Aftermath & Reconstruction

    New Orleans's Big Fish  "Mystery Submarine"

An article in the April 1910 edition of Confederate Veteran tells of a "huge fish of a strange appearance" that was found on the shore of Louisiana's Lake Ponchartrain "some years after the war." "It was constructed of iron, the fins or wings were moveable... When the body was opened through a little trap door, the skeletons of three men were found in it." The "big fish" created a great deal of interest, and the people from New Orleans flocked to see it.
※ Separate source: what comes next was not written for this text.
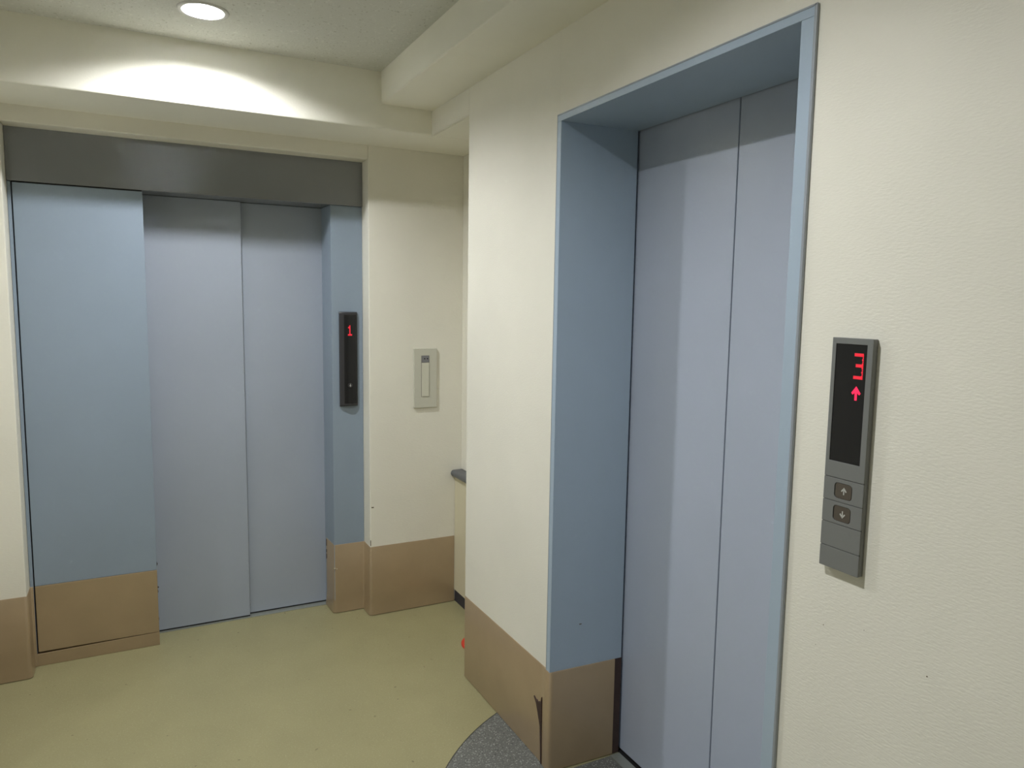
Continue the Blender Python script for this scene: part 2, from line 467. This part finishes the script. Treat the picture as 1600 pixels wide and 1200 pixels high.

One man who visited the object was seen "wringing his hands and exclaiming: 'This explains it all, and for years I have thought them to be traitors!'"

Upon questioning, the man explained that he had invented the vessel and enlisted three men to man it with the intent of blowing up Union gunboats in Lake Ponchartrain. "He was to direct their movements by signals from the shore. The boat fish left the shore; but as the men did not respond to his signals nor return, he concluded that they had turned traitors and gone over to the Yankees. ...The machinery of the boat had evidently gone wrong, and the men died where they were. The skeletons were interred near where they were found, and a small monument marks their last resting place."

A September 1989 article in Civil War Times tells of a "mystery submarine" that was found in Lake Ponchartrain in 1878, dredged up during construction of a canal and deposited on shore, where it was forgotten until rediscovered in 1895. This vessel was misidentified as the Pioneer, a predecessor of the CSS Hunley, and put on display at the Louisiana State Museum near Jackson Square in New Orleans in 1957. The "mystery sub" was 20 feet long, 3 feet 2 inches wide, and 6 feet high, and was propeller-driven by two men turning cranks inside the vessel. "In midship cross-section, she suggests a racing yacht model," wrote historian William M. Robinson Jr.  Simon Lake, a submarine historian, wrote, "From a study of the form of this vessel, she should have been very stable, and I am of the opinion that she could have been successfully navigated submerged had she been properly ballasted."

Fascinating Fact:  It is speculated that the unidentified vessel called a "big fish" in the 1910 article and the "mystery sub" described in the 1989 article are one and the same.